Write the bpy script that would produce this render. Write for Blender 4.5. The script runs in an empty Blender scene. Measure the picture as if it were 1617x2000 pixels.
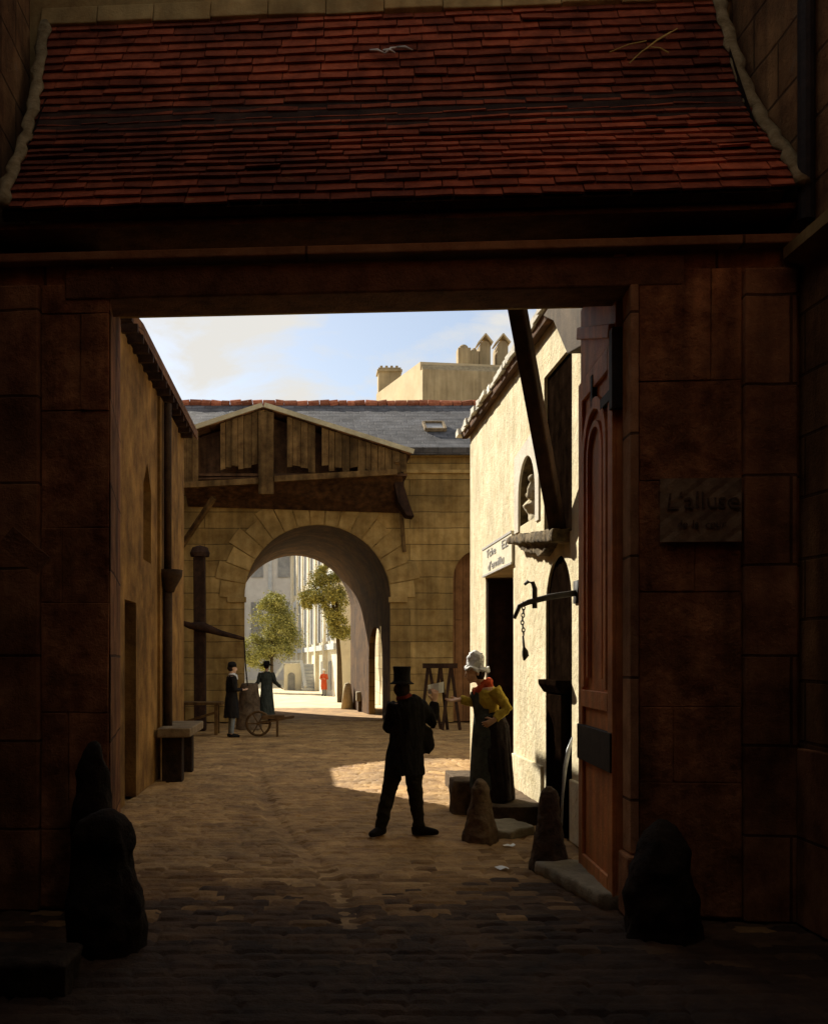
import bpy, bmesh, math, random
from mathutils import Vector, Matrix, noise as mnoise
random.seed(7)
R = math.radians
scene = bpy.context.scene
COL = scene.collection
CAMZ, VX, VY, F = 1.8, 600.0, 1290.0, 2000.0

def at(px, py, Y):                      # picture position -> point of the place at distance Y
    return Vector(((px - VX) / F * Y, Y, CAMZ + (VY - py) / F * Y))

# ------------------------------------------------------------------ materials
def nd(nt, t, **kw):
    n = nt.nodes.new(t)
    for k, v in kw.items():
        setattr(n, k, v)
    return n

def mat(name, c1, c2, scale=4.0, rough=0.9, bump=0.25, bscale=35.0, dirt=0.35, dscale=0.7,
        joints=None, streak=0.0, island=0.0, spec=0.12, planks=None, speck=None, axes='xyz'):
    m = bpy.data.materials.new(name); m.use_nodes = True
    nt = m.node_tree; L = nt.links
    bs = nt.nodes['Principled BSDF']
    bs.inputs['Roughness'].default_value = rough
    bs.inputs['Specular IOR Level'].default_value = spec
    tc = nd(nt, 'ShaderNodeTexCoord')
    co = tc.outputs['Object']
    n1 = nd(nt, 'ShaderNodeTexNoise'); n1.inputs['Scale'].default_value = scale
    n1.inputs['Detail'].default_value = 9; n1.inputs['Roughness'].default_value = 0.68
    L.new(co, n1.inputs['Vector'])
    rp = nd(nt, 'ShaderNodeValToRGB')
    rp.color_ramp.elements[0].position = 0.33; rp.color_ramp.elements[1].position = 0.68
    rp.color_ramp.elements[0].color = (*c1, 1); rp.color_ramp.elements[1].color = (*c2, 1)
    L.new(n1.outputs['Fac'], rp.inputs['Fac'])
    col = rp.outputs['Color']
    def mult(colour, fac_socket, lo, hi):
        mr = nd(nt, 'ShaderNodeMapRange')
        mr.inputs['From Min'].default_value = 0.3; mr.inputs['From Max'].default_value = 0.7
        mr.inputs['To Min'].default_value = lo; mr.inputs['To Max'].default_value = hi
        L.new(fac_socket, mr.inputs['Value'])
        mx = nd(nt, 'ShaderNodeMix', data_type='RGBA', blend_type='MULTIPLY')
        mx.inputs['Factor'].default_value = 1
        L.new(colour, mx.inputs['A']); L.new(mr.outputs['Result'], mx.inputs['B'])
        return mx.outputs['Result']
    if dirt:
        n2 = nd(nt, 'ShaderNodeTexNoise'); n2.inputs['Scale'].default_value = dscale
        n2.inputs['Detail'].default_value = 6; n2.inputs['Roughness'].default_value = 0.6
        n2.inputs['Distortion'].default_value = 0.6
        L.new(co, n2.inputs['Vector'])
        col = mult(col, n2.outputs['Fac'], 1 - dirt, 1 + dirt * 0.4)
    if streak:
        mp = nd(nt, 'ShaderNodeMapping'); mp.inputs['Scale'].default_value = (5, 5, 0.35)
        L.new(co, mp.inputs['Vector'])
        n3 = nd(nt, 'ShaderNodeTexNoise'); n3.inputs['Scale'].default_value = 1.2
        n3.inputs['Detail'].default_value = 5
        L.new(mp.outputs['Vector'], n3.inputs['Vector'])
        col = mult(col, n3.outputs['Fac'], 1 - streak, 1 + streak * 0.5)
    if island:
        ge = nd(nt, 'ShaderNodeNewGeometry')
        mr = nd(nt, 'ShaderNodeMapRange'); mr.inputs['To Min'].default_value = 1 - island
        mr.inputs['To Max'].default_value = 1 + island * 0.7
        L.new(ge.outputs['Random Per Island'], mr.inputs['Value'])
        mx = nd(nt, 'ShaderNodeMix', data_type='RGBA', blend_type='MULTIPLY')
        mx.inputs['Factor'].default_value = 1
        L.new(col, mx.inputs['A']); L.new(mr.outputs['Result'], mx.inputs['B'])
        col = mx.outputs['Result']
    if speck:                            # patches of another colour of the thing itself
        sc, lo, c3 = speck
        n4 = nd(nt, 'ShaderNodeTexNoise'); n4.inputs['Scale'].default_value = sc
        n4.inputs['Detail'].default_value = 7; n4.inputs['Roughness'].default_value = 0.7
        L.new(co, n4.inputs['Vector'])
        mr = nd(nt, 'ShaderNodeMapRange'); mr.inputs['From Min'].default_value = lo
        mr.inputs['From Max'].default_value = lo + 0.08
        L.new(n4.outputs['Fac'], mr.inputs['Value'])
        mx = nd(nt, 'ShaderNodeMix', data_type='RGBA')
        mx.inputs['B'].default_value = (*c3, 1)
        L.new(mr.outputs['Result'], mx.inputs['Factor']); L.new(col, mx.inputs['A'])
        col = mx.outputs['Result']
    hts = []
    nb = nd(nt, 'ShaderNodeTexNoise'); nb.inputs['Scale'].default_value = bscale
    nb.inputs['Detail'].default_value = 8; nb.inputs['Roughness'].default_value = 0.7
    L.new(co, nb.inputs['Vector'])
    height = nb.outputs['Fac']
    if joints or planks:
        ax, bw, bh, ms, dark = joints if joints else planks
        sp = nd(nt, 'ShaderNodeSeparateXYZ'); L.new(co, sp.inputs[0])
        cb = nd(nt, 'ShaderNodeCombineXYZ')
        # wobble the joints a little
        nw = nd(nt, 'ShaderNodeTexNoise'); nw.inputs['Scale'].default_value = 1.3
        L.new(co, nw.inputs['Vector'])
        mw = nd(nt, 'ShaderNodeMath', operation='MULTIPLY_ADD')
        mw.inputs[1].default_value = 0.05; L.new(nw.outputs['Fac'], mw.inputs[0])
        if joints:
            L.new(sp.outputs['X' if ax == 'x' else 'Y'], cb.inputs[0])
            L.new(sp.outputs['Z'], mw.inputs[2]); L.new(mw.outputs[0], cb.inputs[1])
        else:
            L.new(sp.outputs['Z'], cb.inputs[0])
            L.new(sp.outputs['X' if ax == 'x' else 'Y'], mw.inputs[2]); L.new(mw.outputs[0], cb.inputs[1])
        bk = nd(nt, 'ShaderNodeTexBrick')
        bk.inputs['Scale'].default_value = 1; bk.inputs['Brick Width'].default_value = bw
        bk.inputs['Row Height'].default_value = bh; bk.inputs['Mortar Size'].default_value = ms
        bk.inputs['Mortar Smooth'].default_value = 0.4
        bk.inputs['Color1'].default_value = (1, 1, 1, 1); bk.inputs['Color2'].default_value = (0.72, 0.70, 0.68, 1)
        bk.inputs['Mortar'].default_value = (dark, dark, dark, 1)
        L.new(cb.outputs[0], bk.inputs['Vector'])
        mx = nd(nt, 'ShaderNodeMix', data_type='RGBA', blend_type='MULTIPLY')
        mx.inputs['Factor'].default_value = 1
        L.new(col, mx.inputs['A']); L.new(bk.outputs['Color'], mx.inputs['B'])
        col = mx.outputs['Result']
        sb = nd(nt, 'ShaderNodeMath', operation='MULTIPLY_ADD')
        sb.inputs[1].default_value = -1.5
        L.new(bk.outputs['Fac'], sb.inputs[0]); L.new(height, sb.inputs[2])
        height = sb.outputs[0]
    if bump:
        bp = nd(nt, 'ShaderNodeBump'); bp.inputs['Strength'].default_value = min(1, bump * 1.6)
        bp.inputs['Distance'].default_value = 0.03
        L.new(height, bp.inputs['Height']); L.new(bp.outputs['Normal'], bs.inputs['Normal'])
    L.new(col, bs.inputs['Base Color'])
    return m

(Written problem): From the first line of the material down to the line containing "return Vector(((px - VX)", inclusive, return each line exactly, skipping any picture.

(Expected answer):
Write the bpy script that would produce this render. Write for Blender 4.5. The script runs in an empty Blender scene. Measure the picture as if it were 1617x2000 pixels.
import bpy, bmesh, math, random
from mathutils import Vector, Matrix, noise as mnoise
random.seed(7)
R = math.radians
scene = bpy.context.scene
COL = scene.collection
CAMZ, VX, VY, F = 1.8, 600.0, 1290.0, 2000.0

def at(px, py, Y):                      # picture position -> point of the place at distance Y
    return Vector(((px - VX) / F * Y, Y, CAMZ + (VY - py) / F * Y))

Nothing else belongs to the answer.